Sludge disposal For sludge from waste water treatment of wool scouring effluent

BAT is to:

· use sludge in brick-making (see 4.10.12) or adopt any other appropriate recycling routes · incinerate the sludge with heat recovery, provided that measures are taken to control emissions of SOx, NOx and dust and to avoid emissions of dioxins and furans arising from organically bound chlorine from pesticides potentially contained in the sludge.


The main general conclusions are:

· the information exchange was successful and a high degree of agreement was reached following the second meeting of the TWG · due to the nature of the textile industry (very complex and variegated sector) the impact of the implementation of the BAT identified will depend on the characteristics of each mill.

The speed of implementation will therefore be a particularly sensitive issue for this industry · mindful of the current difficulties that certain companies may have in controlling/ selecting the source of the fibre raw material, it was recognised that a quality assurance system for incoming textile material is necessary in order to produce an adequate application for an IPPC permit. BAT is therefore to seek collaboration with upstream partners in the textile chain, not only at site-specific level, but also at industry sector level, in order to create a chain of environmental responsibility for textiles.

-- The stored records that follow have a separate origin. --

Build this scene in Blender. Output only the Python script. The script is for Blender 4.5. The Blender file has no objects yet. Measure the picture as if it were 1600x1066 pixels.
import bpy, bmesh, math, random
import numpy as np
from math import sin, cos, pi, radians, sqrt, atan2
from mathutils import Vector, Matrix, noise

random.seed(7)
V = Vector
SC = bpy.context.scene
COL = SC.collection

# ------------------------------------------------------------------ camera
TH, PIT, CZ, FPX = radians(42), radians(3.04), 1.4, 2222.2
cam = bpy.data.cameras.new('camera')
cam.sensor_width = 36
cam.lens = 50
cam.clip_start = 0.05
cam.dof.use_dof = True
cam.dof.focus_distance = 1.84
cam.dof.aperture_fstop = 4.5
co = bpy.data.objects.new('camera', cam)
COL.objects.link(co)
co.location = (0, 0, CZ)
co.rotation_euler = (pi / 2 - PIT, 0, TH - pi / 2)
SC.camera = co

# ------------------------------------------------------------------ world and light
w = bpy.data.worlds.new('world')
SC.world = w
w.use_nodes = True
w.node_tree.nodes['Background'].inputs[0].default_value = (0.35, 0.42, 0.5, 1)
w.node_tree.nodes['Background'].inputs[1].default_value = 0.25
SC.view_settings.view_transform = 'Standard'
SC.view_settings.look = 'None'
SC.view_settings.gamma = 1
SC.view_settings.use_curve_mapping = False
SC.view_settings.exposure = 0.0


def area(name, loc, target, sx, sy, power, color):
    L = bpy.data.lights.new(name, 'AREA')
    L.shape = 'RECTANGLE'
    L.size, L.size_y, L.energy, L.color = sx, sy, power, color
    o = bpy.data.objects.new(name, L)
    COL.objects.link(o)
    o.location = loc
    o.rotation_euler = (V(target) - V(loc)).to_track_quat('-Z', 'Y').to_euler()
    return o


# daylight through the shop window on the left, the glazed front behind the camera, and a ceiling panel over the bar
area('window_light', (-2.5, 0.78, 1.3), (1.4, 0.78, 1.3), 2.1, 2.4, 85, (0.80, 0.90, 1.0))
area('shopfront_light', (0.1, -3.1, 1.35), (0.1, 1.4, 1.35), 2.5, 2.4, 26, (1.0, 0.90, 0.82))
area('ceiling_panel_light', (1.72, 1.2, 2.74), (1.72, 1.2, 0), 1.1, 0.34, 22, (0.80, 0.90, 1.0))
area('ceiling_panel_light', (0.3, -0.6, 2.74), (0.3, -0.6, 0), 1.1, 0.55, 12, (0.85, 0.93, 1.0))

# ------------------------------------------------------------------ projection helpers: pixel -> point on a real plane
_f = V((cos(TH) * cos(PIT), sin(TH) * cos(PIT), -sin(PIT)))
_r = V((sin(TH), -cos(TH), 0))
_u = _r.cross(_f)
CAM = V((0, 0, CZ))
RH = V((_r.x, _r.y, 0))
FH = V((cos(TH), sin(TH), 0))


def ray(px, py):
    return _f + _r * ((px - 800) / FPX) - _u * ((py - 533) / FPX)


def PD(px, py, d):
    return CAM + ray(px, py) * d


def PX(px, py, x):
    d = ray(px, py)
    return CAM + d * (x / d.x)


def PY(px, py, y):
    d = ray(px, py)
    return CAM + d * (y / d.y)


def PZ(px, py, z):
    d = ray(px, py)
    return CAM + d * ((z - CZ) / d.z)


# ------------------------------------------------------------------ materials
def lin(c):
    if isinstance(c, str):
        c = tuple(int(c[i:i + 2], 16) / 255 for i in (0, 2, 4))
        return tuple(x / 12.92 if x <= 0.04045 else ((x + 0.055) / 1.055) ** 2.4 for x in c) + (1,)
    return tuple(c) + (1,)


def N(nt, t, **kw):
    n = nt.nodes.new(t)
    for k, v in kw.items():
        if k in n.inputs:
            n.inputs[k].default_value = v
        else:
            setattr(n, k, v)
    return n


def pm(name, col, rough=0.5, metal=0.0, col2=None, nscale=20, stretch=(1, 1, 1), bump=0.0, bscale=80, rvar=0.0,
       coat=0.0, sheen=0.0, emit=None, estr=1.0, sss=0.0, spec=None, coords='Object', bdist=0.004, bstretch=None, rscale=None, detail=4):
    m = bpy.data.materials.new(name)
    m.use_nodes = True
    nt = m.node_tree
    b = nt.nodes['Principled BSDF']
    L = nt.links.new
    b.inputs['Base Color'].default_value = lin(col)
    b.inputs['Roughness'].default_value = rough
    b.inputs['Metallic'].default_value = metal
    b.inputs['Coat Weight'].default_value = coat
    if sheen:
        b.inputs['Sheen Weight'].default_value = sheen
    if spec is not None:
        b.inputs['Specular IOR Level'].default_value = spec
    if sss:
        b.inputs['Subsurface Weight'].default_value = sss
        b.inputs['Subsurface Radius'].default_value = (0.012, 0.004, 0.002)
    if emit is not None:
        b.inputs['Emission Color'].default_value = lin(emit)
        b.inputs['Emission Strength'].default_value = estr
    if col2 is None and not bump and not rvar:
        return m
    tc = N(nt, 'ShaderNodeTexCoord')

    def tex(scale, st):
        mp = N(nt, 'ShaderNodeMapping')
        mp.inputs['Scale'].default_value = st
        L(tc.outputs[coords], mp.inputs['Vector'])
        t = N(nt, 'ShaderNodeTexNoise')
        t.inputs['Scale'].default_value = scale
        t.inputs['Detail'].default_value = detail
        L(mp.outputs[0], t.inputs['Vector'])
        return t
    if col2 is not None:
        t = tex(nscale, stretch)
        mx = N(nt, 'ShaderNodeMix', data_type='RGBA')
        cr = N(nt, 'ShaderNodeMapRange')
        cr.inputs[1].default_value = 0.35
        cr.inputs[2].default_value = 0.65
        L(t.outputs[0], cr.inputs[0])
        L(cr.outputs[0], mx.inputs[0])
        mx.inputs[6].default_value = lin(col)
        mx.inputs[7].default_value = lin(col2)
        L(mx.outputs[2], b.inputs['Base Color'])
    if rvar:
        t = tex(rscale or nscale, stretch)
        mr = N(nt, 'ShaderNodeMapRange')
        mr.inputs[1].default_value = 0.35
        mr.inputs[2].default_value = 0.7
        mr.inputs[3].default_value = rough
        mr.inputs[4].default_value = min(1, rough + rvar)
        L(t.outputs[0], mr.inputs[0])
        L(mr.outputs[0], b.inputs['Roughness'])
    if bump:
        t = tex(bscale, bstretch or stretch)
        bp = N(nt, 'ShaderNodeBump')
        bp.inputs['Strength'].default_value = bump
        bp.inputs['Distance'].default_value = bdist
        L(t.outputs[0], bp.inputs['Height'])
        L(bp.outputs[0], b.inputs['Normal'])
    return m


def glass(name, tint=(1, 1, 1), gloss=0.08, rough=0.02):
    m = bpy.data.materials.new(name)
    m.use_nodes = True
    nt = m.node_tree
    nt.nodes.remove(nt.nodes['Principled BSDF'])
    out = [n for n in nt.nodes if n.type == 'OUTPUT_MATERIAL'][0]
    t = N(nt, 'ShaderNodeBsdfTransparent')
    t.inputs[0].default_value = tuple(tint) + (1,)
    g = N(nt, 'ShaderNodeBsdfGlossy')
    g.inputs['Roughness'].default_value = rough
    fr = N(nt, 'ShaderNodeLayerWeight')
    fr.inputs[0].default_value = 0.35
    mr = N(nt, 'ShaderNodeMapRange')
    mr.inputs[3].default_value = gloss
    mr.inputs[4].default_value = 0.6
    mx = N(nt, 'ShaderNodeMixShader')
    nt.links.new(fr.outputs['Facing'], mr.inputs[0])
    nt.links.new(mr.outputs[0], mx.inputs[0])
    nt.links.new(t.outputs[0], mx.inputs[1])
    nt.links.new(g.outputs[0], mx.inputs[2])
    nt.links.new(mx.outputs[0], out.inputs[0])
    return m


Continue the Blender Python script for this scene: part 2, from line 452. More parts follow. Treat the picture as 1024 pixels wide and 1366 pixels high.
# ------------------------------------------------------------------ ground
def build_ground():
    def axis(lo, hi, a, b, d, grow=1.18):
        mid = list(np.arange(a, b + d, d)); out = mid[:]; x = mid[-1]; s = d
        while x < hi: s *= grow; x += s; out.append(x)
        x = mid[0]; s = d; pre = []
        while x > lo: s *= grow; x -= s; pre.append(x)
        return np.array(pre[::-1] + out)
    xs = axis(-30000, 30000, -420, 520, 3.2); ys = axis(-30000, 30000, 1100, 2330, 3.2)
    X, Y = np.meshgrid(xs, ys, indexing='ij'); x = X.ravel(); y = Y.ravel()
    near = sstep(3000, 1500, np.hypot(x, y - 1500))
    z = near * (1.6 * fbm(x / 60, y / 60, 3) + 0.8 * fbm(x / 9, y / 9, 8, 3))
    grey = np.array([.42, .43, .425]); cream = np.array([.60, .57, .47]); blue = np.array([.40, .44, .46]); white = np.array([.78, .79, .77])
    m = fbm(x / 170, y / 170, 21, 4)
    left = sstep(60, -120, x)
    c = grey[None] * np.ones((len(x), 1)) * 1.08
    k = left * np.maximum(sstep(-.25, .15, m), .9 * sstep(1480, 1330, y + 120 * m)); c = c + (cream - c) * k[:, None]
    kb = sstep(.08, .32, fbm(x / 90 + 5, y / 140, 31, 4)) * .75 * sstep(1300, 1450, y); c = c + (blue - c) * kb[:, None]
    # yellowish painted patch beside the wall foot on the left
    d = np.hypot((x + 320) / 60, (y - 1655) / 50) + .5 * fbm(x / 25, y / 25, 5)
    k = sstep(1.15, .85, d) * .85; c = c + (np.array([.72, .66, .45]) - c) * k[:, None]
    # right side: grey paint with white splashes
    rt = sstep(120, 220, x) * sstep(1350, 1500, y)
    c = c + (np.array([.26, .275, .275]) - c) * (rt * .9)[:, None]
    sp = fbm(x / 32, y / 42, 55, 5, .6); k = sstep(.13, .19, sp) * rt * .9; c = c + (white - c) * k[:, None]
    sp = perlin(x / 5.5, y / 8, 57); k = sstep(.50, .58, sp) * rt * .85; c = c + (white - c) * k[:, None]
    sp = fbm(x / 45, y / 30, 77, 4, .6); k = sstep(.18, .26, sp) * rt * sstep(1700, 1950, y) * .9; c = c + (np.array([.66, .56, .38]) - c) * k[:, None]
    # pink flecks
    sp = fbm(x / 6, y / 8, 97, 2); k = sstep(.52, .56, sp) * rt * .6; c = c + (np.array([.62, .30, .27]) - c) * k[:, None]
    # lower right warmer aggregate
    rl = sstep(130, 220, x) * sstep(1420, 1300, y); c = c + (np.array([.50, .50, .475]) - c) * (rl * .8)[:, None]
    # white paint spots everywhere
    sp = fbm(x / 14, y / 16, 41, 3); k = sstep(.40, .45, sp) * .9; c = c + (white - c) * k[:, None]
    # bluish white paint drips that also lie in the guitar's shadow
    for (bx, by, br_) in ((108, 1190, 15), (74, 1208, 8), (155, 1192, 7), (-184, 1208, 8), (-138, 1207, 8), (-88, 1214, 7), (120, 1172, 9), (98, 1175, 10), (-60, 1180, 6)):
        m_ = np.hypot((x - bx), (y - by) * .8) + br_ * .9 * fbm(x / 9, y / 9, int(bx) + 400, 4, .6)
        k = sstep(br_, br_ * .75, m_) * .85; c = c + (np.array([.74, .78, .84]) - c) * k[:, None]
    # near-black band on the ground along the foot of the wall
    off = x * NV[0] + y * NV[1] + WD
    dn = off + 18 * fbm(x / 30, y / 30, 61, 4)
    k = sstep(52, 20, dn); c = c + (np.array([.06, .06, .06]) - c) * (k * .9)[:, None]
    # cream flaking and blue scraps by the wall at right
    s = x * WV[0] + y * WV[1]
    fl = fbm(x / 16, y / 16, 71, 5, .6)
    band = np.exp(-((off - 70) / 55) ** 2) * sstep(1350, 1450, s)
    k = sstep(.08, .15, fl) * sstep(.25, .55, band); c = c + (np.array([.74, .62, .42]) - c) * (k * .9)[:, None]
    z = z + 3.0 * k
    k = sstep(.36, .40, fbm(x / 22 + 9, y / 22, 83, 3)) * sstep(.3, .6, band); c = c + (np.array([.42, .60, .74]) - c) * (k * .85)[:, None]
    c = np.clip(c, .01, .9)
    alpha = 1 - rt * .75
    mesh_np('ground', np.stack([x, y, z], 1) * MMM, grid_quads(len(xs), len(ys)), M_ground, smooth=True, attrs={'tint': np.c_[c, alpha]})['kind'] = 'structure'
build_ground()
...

The main recommendations for future work are:

· more systematic collection of data is needed about the current consumption and emission levels and about the performance of techniques to be considered in the determination of BAT, especially for water effluents · a more detailed assessment of the costs and savings associated with techniques is needed to further assist the determination of BAT · the collection of information about areas that have not been properly covered by the BREF due to a lack of information. More details about specific areas in which data and information are lacking are mentioned in Chapter 7.

The EC is launching and supporting, through its RTD programmes, a series of projects dealing with clean technologies, emerging effluent treatment and recycling technologies and management strategies. Potentially these projects could provide a useful contribution to future BREF reviews. Readers are therefore invited to inform the EIPPCB of any research results which are relevant to the scope of this document (see also the preface of this document).

–  –  –


1. Status of this document Unless otherwise stated, references to “the Directive” in this document means the Council Directive 96/61/EC on integrated pollution prevention and control. As the Directive applies without prejudice to Community provisions on health and safety at the workplace, so does this document.

This document forms part of a series presenting the results of an exchange of information between EU Member States and industries concerned on best available techniques (BAT), associated monitoring, and developments in them. It is published by the European Commission pursuant to Article 16(2) of the Directive, and must therefore be taken into account in accordance with Annex IV of the Directive when determining “best available techniques”.

2. Relevant legal obligations of the IPPC Directive and the definition of BAT

In order to help the reader understand the legal context in which this document has been drafted, some of the most relevant provisions of the IPPC Directive, including the definition of the term “best available techniques”, are described in this preface. This description is inevitably incomplete and is given for information only. It has no legal value and does not in any way alter or prejudice the actual provisions of the Directive.